Jonathan Paul Loomis
March 8, 1999
Psychology of Education
Dr. Fox
Take Home Midterm Examination
Part I
The teacher in the vignette was both right and wrong in her actions. On one hand she was correct in not stopping the four girls from working on the birthday cards, whereas on the other had she should not have postponed her lesson entirely.
I believe that the teacher acted wisely when confronting the four girls and also in the creation of a solution to the problem that they were not attending to her lesson. The teacher did not stop the lesson to ask in front of the entire class what the four girls were doing which would have interrupted the flow of the class and brought undue attention on the girls who were not doing what they were supposed to. Instead she found a quick activity for the remainder of the class (the five-minute writing assignment) and quietly tried to deal with her problem. This was important because children do not need the large amount of negative attention involved with chastisement in front of their classmates.
The teacher's solution, joining the children by writing a quick card of his/her own and letting them continue with their activity, was an excellent way of dealing with them. The teacher demonstrated that he/she cared about Anat and that the death of a sibling is an important emotional challenge that one often must take time out to deal with. The teacher correctly assessed this life skill as being more important than the Significant Lesson.
The teacher allowed Anat's friends to continue with their project as well which was a good choice because by placing value in the children's horizontal relational relationships she demonstrated both their value in dealing with conflict and also the importance of empathizing with one another.
Further, by allowing them to work on their own project, even though they were breaking the rules to do it, showed the students that taking the initiative to do something which is important to them is an important characteristic.
By not forcing the four girls to stop their work he/she showed them that the personal skills they were demonstrating: individual autonomy, empathy, initiative, and respect for their classmates (they were not disturbing the lesson), are more important than the content lesson the teacher had prepared. Content can always wait for skills such as these will eventually allow the students to gain the content on their own.

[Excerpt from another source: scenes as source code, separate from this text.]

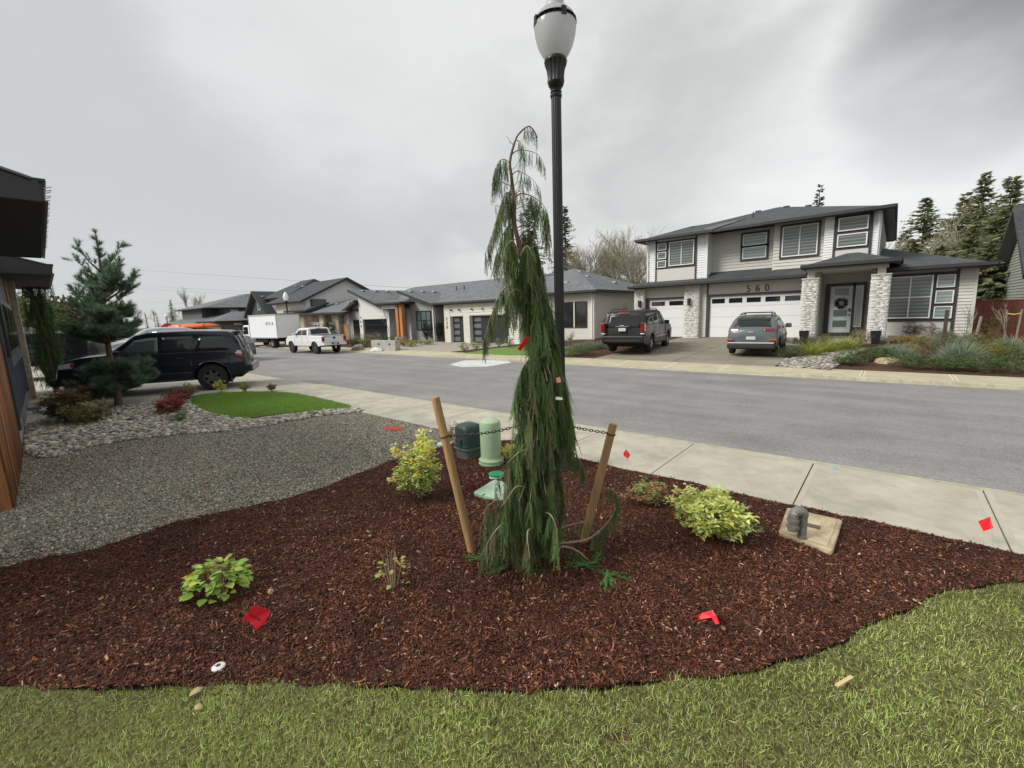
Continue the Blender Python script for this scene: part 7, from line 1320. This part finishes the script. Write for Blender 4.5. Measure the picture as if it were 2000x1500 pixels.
mass('rear_wood', 'olive undergrowth behind the right hand houses', -60, 40, 60, 75, 0, lambda x: 4.5 + 1.5 * math.sin(x * .3) + 1.0 * math.sin(x * .9 + 1), 50000, [(.13, .12, .07), (.09, .11, .055), (.17, .145, .09)], .6)
mass('left_undergrowth', 'brown and yellow shrubs on the slope behind the black pickup', -75, -50, .5, 6.5, 0, lambda x: 3.6 + .7 * math.sin(x * .6) + .5 * math.sin(x * 1.7), 26000, [(.2, .16, .11), (.24, .19, .14), (.12, .14, .07), (.1, .13, .06)], .25)
shrub('garden_shrub', 'yellow green bush above the hood of the black pickup', 'shrub', (-34, 3.0, .12), 1.6, 2.0, 340, .28, [(.22, .32, .06), (.3, .36, .08)], ros=7, lw=.5)
shrub('garden_shrub', 'green upright bush behind the black pickup beside the near house', 'shrub', (-33, 1.6, .12), 1.3, 3.4, 500, .3, [(.10, .17, .05), (.14, .2, .06), (.07, .12, .04)], ros=7, lw=.4)
# weeping conifer at the corner of the near house
base = Vector((-20.6, 1.25, .1)); th = thing('weeping_spruce', 'narrow weeping conifer hugging the stone corner of the near house', 'tree', tuple(base)); MB().tube([base, base + Vector((-.4, 0, 1.6)), base + Vector((-1.2, -.05, 3.5))], [.06, .05, .02], 7).build('trunk', pbark, th, True)
L_ = []; m = 520; t = RS.rand(m); Pp = np.c_[base.x - 1.2 * t + RS.normal(0, .16, m), base.y + RS.normal(0, .16, m), .3 + 3.3 * t + .25]; tv, tf = SPR[1]; ln = RS.uniform(.3, .6, m)
V, F, C = inst(tv, tf, Pp, rotm(RS.uniform(0, 6.28, m), np.zeros(m), RS.normal(0, .2, m)), np.c_[ln, ln * 1.2, ln], pal([(.06, .10, .03), (.08, .12, .035), (.04, .075, .03)], m, .3)); V[:, 2] = np.maximum(V[:, 2], .13); fast('foliage', V, F, needleM, C, th)
# utility poles and wires
poleM = M('pole_wood', (.12, .09, .07), .9)
for (px, py, l) in ((124, 575, 'left of the two wooden utility poles beyond the near house'), (132, 577, 'right of the two wooden utility poles beyond the near house')):
    x, z = AY(px, py, 16); th = thing('utility_pole', l, 'utility pole', (x, 16, 0)); MB().tube([(x, 16, 0), (x, 16, z)], [.16, .11], 8).build('pole', poleM, th, True); MB().box(x - .9, x + .9, 15.95, 16.05, z - .7, z - .6).build('crossarm', poleM, th, True)
for i, (a, c, l) in enumerate((((90, 513), (760, 560), 'topmost overhead wire across the left sky'), ((90, 546), (620, 577), 'middle overhead wire across the left sky'), ((90, 552), (620, 582), 'overhead wire just below the middle one'), ((200, 585), (620, 600), 'lowest overhead wire across the left sky'))):
    xa, za = AY(a[0], a[1], 70); xb, zb = AY(c[0], c[1], 70); P_ = [Vector((xa + (xb - xa) * t, 70, za + (zb - za) * t - 1.2 * 4 * t * (1 - t) * .5)) for t in np.linspace(-.6, 1.3, 30)]
    o = MB().tube(P_, .035, 4, False).build('overhead_wire', M('wire_grey', (.12, .13, .14), .6)); setp(o, l, 'wire', 'overhead wires')
# small far street furniture: stop sign and round white globe far left
x, z = AY(328, 641, 9.5); th = thing('stop_sign', 'small distant red octagonal sign above the parked cars', 'sign', (x, 9.5, 0)); MB().tube([(x, 9.5, 0), (x, 9.5, z)], .04, 8).build('pole', chromeM, th, True)
n = Vector((x, 9.5 - 0, 0)).normalized(); u = Vector((n.y, -n.x, 0)); c0 = Vector((x, 9.5, z)) - n * .06; o = [c0 + u * (.42 * math.cos(a)) + Vector((0, 0, .42 * math.sin(a))) for a in [math.pi / 8 + k * math.pi / 4 for k in range(8)]]
MB().add(o + [p + n * .02 for p in o], [tuple(range(8)), tuple(range(8, 16))[::-1]] + [(i, (i + 1) % 8, 8 + (i + 1) % 8, 8 + i) for i in range(8)]).build('plate', M('sign_red', (.5, .03, .03), .5), th, True)
text('STOP', .26, frW, c0 - n * .012, u, (0, 0, 1), th, 'lettering', .002, True, 'CENTER')
x, z = AY(325, 619, 20); th = thing('street_lamp', 'tiny white street lamp globe before the conical fir at the far left', 'street lamp', (x, 20, 0), 0, 'black acorn street lamps'); MB().tube([(x, 20, 0), (x, 20, z - .3)], .07, 8).build('pole', blackM, th, True); MB().lathe([(.12, -.35), (.3, 0), (.28, .2), (.1, .42)], 16, (x, 20, z)).build('globe', MT['white_globe'], th, True, smooth=60)
print('objects', len(bpy.data.objects), 'tris', sum(len(m.polygons) for m in bpy.data.meshes))
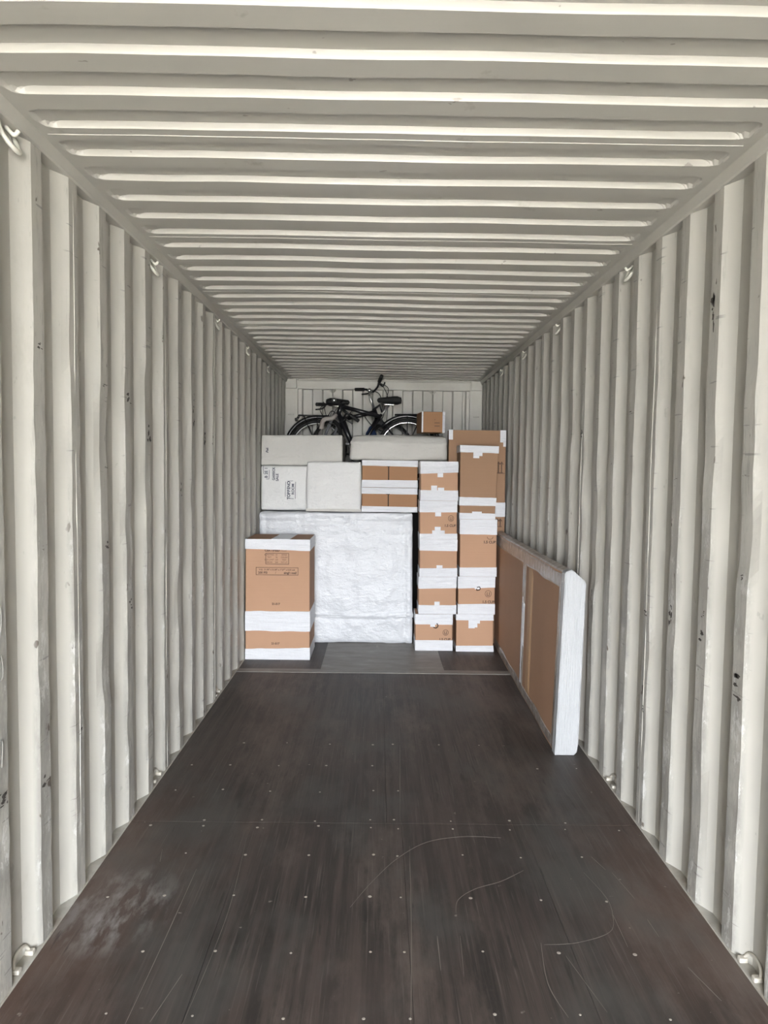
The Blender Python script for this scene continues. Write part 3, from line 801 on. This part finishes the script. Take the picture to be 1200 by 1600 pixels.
# ------------------------------------------------------------------ columns of small cartons
def px_t(z0, z1, zz): return (zz-z0)/(z1-z0)
def recycled(o, c8, b, u, t, s, txt=True, box=False):
    p = on_face(c8, b, u, t)
    if s > 0:
        pts = [(p.x+s*math.cos(a*math.pi/12), p.y, p.z+s*1.05*math.sin(a*math.pi/12)) for a in range(24)]
        bm = bmesh.new(); tube(bm, pts, 0.0022, 5, True)
        for dx in (-0.35, 0.35): tube(bm, [(p.x+dx*s, p.y, p.z-0.5*s), (p.x+dx*s, p.y, p.z+0.5*s)], 0.0030, 5)
        tube(bm, [(p.x-0.4*s, p.y, p.z-0.55*s), (p.x+0.4*s, p.y, p.z-0.55*s)], 0.0025, 5)
        link('printed_logo', from_bm(bm), M_INK, o)
A = [  # label bits, TL, TR, BL, BR, y, bands (fractions), tabs, logo
    ('lowest taped carton of the left small-box column, with a dark hook mark', (0.297, .3320), (0.634, .3320), (0.300, .0012), (0.638, .0012), 6.330,
     [(1, 1, .72, .715), (.285, .29, 0, 0)], [(.40, .53, .655, .74)], (.82, .50, .024, .40), (.545, .66)),
    ('second taped carton from the floor in the left small-box column', (0.322, .6685), (0.662, .6685), (0.325, .3335), (0.666, .3335), 6.335,
     [(1, 1, .675, .705), (.235, .245, 0, 0)], [(.42, .56, .10, .335)], None, None),
    ('middle taped carton of the five in the left small-box column', (0.327, 1.0045), (0.664, 1.0045), (0.329, .6700), (0.668, .6700), 6.335,
     [(1, 1, .70, .695), (.225, .24, 0, 0)], [(.45, .61, .10, .31)], None, None),
    ('fourth taped carton up in the left small-box column, with printed letters', (0.321, 1.3500), (0.656, 1.3500), (0.325, 1.0060), (0.661, 1.0060), 6.33,
     [(1, 1, .70, .71), (.145, .155, 0, 0)], [(.41, .57, .60, .72), (.40, .56, .10, .33), (.33, .67, .10, .235)], (.84, .55, .024, .40), None),
    ('topmost taped carton of the left small-box column', (0.322, 1.7000), (0.659, 1.7000), (0.327, 1.3515), (0.662, 1.3515), 6.33,
     [(1, 1, .68, .725), (.265, .265, 0, 0)], [(.45, .60, .60, .72), (.28, .44, .20, .385), (.46, .63, .20, .335)], None, None)]
for i, (lab, TL, TR, BL, BR, y, bands, tabs, logo, hook) in enumerate(A):
    TR, BR = (TR[0]-.007, TR[1]), (BR[0]-.007, BR[1])
    o, c8, b = carton('small_carton', lab, TL, TR, BL, BR, y, 0.27, bands, tabs, group='small cartons in the two columns', seed=100+3*i)
    if logo:
        recycled(o, c8, b, logo[0], logo[1], logo[2])
        p = on_face(c8, b, logo[0]-0.02, logo[1]-0.19); text('1.5 CUB', 0.030, p, o, bold=0.0012)
    if hook:
        p = on_face(c8, b, *hook); bm = bmesh.new()
        tube(bm, smooth_path([(p.x+0.010, p.y-.002, p.z+0.030), (p.x+0.022, p.y-.002, p.z+0.008), (p.x+0.004, p.y-.002, p.z-0.012), (p.x-0.02, p.y-.002, p.z-0.004)], 5), 0.0045, 6)
        link('hook_mark', from_bm(bm), M_DARK, o)
B = [
    ('lowest taped carton of the right column, touching the floor beside the long panel', (0.655, .3385), (0.990, .3385), (0.659, .0012), (0.997, .0012), 6.31,
     [(1, 1, .84, .84), (.155, .165, 0, 0)], [(.33, .50, .63, .86), (.47, .57, .655, .86), (.55, .64, .76, .86)], None),
    ('second taped carton from the floor in the right column, with a round emblem', (0.666, .6785), (0.999, .6785), (0.670, .3400), (1.002, .3400), 6.31,
     [(1, 1, .68, .715), (.265, .285, 0, 0)], [(.45, .60, .67, .75)], (.82, .55, .028, .31)),
    ('plain taped carton third up in the right column, under the tallest carton', (0.672, 1.1900), (1.004, 1.1900), (0.679, .6800), (1.010, .6800), 6.31,
     [(1, 1, .74, .735), (.155, .165, 0, 0)], [], (.80, .60, 0, .605))]
for i, (lab, TL, TR, BL, BR, y, bands, tabs, logo) in enumerate(B):
    TL, BL = (TL[0]+.006, TL[1]), (BL[0]+.006, BL[1])
    o, c8, b = carton('small_carton', lab, TL, TR, BL, BR, y, 0.27, bands, tabs, group='small cartons in the two columns', seed=130+3*i)
    if logo:
        if logo[2] > 0: recycled(o, c8, b, logo[0], logo[1], logo[2])
        else:
            p = on_face(c8, b, .82, .70); bm = bmesh.new()
            tube(bm, [(p.x+0.026*math.cos(math.pi*(1+a/10)), p.y, p.z+0.022*math.sin(math.pi*(1+a/10))) for a in range(11)], 0.002, 5)
            link('printed_logo', from_bm(bm), M_INK, o)
        p = on_face(c8, b, logo[0]+0.01, logo[3] if logo[2] == 0 else 0.33); text('1.5 CUB', 0.032, p, o, bold=0.0014)
    if i == 1:
        p = on_face(c8, b, .545, .66); bm = bmesh.new()
        tube(bm, smooth_path([(p.x-0.012, p.y-.002, p.z+0.02), (p.x+0.012, p.y-.002, p.z+0.024), (p.x+0.014, p.y-.002, p.z), (p.x-0.012, p.y-.002, p.z-0.006), (p.x-0.014, p.y-.002, p.z+0.008)], 5), 0.0045, 6)
        link('hook_mark', from_bm(bm), M_DARK, o)
# tall carton on top of the right column
o, c8, b = carton('tall_carton', 'tall brown carton with white tape bands on top of the right column',
                  (0.668, 1.846), (1.005, 1.840), (0.672, 1.1920), (0.985, 1.1920), 6.305, 0.27,
                  [(1, 1, .905, .905), (.30, .295, .185, .185), (.085, .08, 0, 0)], [(.34, .50, .83, .92), (.48, .58, .86, .92), (.35, .62, .02, .105)], seed=151, mat=M_CARD3)

# tall flat picture box behind the right column
def picture_box():
    o, c8, b = carton('picture_box', 'tall wide flat brown box with arrow marks behind the right column', (0.595, 1.996), (1.122, 1.996), (0.603, 0.0012), (1.140, 0.0012), 6.62, 0.13,
                      [(.666, .666, .60, .60), (.52, .52, .46, .46)], mat=M_CARD3, seed=160, cat='box')
    patch(c8, b, -0.004, 0.07, .955, 1.001, o, .004, M_TAPE, 'corner_tape'); patch(c8, b, 0.90, 1.004, .945, 1.001, o, .004, M_TAPE, 'corner_tape'); patch(c8, b, 0.955, 1.004, .925, .95, o, .004, M_TAPE, 'corner_tape')
    def arrows(zc, hh):
        bm = bmesh.new()
        for x in (1.060, 1.088):
            X = x-b[0]; Y = 6.62-b[1]-0.004; Z = zc-b[2]
            tube(bm, [(X, Y, Z-hh), (X, Y, Z+hh)], 0.005, 5)
            tube(bm, [(X-0.013, Y, Z-hh), (X+0.013, Y, Z-hh)], 0.003, 5)
            tube(bm, [(X-0.014, Y, Z+hh-0.02), (X, Y, Z+hh+0.004), (X+0.014, Y, Z+hh-0.02)], 0.004, 5)
        link('arrow_mark', from_bm(bm), M_INK, o)
    arrows(1.655, 0.048); arrows(1.140, 0.035)
    link('edge_line', box_me(1.038-b[0], 1.118-b[0], 6.616-b[1], 6.624-b[1], 1.597-b[2], 1.602-b[2]), M_INK, o)
picture_box()

# small carton above the bolster
def small_top():
    o = empty('small_carton', (0.455, 7.1, 1.9865), 'little brown carton with white taped edges, alone on top of the long bolster', 'box')
    o.rotation_euler = (0, 0, math.radians(7))
    W, D, H = 0.225, 0.30, 0.20
    c8 = {(i, j, k): ((i-.5)*W, (j-.5)*D, k*H) for i in (0, 1) for j in (0, 1) for k in (0, 1)}
    link('carton_body', block(c8, (0, 0, 0), (6, 4, 6), 0.006, 0.002, 170), M_CARD2, o)
    patch(c8, (0, 0, 0), -0.012, 0.055, 0.0, 1.01, o, .004, M_TAPE, 'tape'); patch(c8, (0, 0, 0), 0.90, 1.01, 0, 1.01, o, .004, M_TAPE, 'tape')
    link('tape', box_me(W/2-.001, W/2+.003, -D/2, D/2, 0, H, .001), M_TAPE, o)
    for t in (.3, .45, .6): patch(c8, (0, 0, 0), .55, .58+.2*(t < .5), t, t+.03, o, .0012, M_INK, 'printed_mark')
small_top()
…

However, for as well as the teacher dealt with the four girls and their particular situation, he/she was not justified in postponing the lesson until the following day. These four girls were making a personal choice to ignore the lesson because they felt something else was more pressing and more important. In doing so they must have understood that they would still be held responsible for the work and content being covered. When the teacher put off her Significant Lesson he/she only taught the class that a few students can cause an interruption, that their problems were more valuable than the progress of the class, and that misbehavior can be turned into a class activity. These are dangerous lessons to indoctrinate. It will teach students that acting out can affect the entire class, delay work, and ultimately become the day-to-day. The teacher should have continued with the lesson and held the four girls responsible for the work. Their project was important, but because it was only their project it should not have interrupted the class's routine.
The teacher's reactions demonstrated that she is probably demonstrative of the final stage of the concerns theory, the impact stage. By allowing the four girls to continue the teacher demonstrated that he/she was more concerned with what kind of people the students would eventually be than that they learn the particular material being taught that day, which would have been more demonstrative of the second, or task stage of the concerns theory.
Part II
I find Erikson's fourth and fifth stages of development to be most interesting (that is excepting the sixth, which is the stage I am experiencing currently, but which is inappropriate for this assignment because I have not yet passed it).
The fourth stage is the Industry versus Inferiority stage, which generally coincides with the elementary and middle school years. In this stage children must determine whether or not they are acceptably productive or if they lag behind their classmates. This stage is important because if students feel they are behind their self-esteem will suffer and they will develop the concept that they simply are unable to perform. In short, they will doubt their own potential and lose initiative, whereas if they are successful in this stage they will become self-motivated learners who will grow up to search out knowledge and experiences for themselves.
I believe that my own defining point for this particular stage was the third and fourth grades. In third grade I often felt that I was behind the other students, that I could not perform at their level, and that I was failing in comparison. However, in fourth grade I was selected for an advanced thinking and problem solving program that emphasized formal operational cognition and I began to see the areas in which I could excel in comparison to my peers. Ever since fourth grade I have never doubted my ability to perform academically.
The fifth stage is the Identity versus Role Confusion stage and is associated with the high school and early collage years. In this stage students must determine who they are and how they fit into society as a whole. If they do not do this they will fall towards the "Role Confusion" side of the crisis in which they will not have a strong understanding of what their purpose and place in society are.
I personally feel that I was only aware of my sense of identity after I came to college and was able to see who I was by comparison against many other people who already had established identities. This was a clear moment for me. During high school I often felt that I could move from group to group and that I didn't have a particular home identity. Once I arrived at American I began to see myself definitively as a Midwesterner, a quiet leader, a religious individual, as someone who is willing to compromise my own opinions for the emotional well-being of others, etc. These are all traits that I've had for years but that I have only understood recently.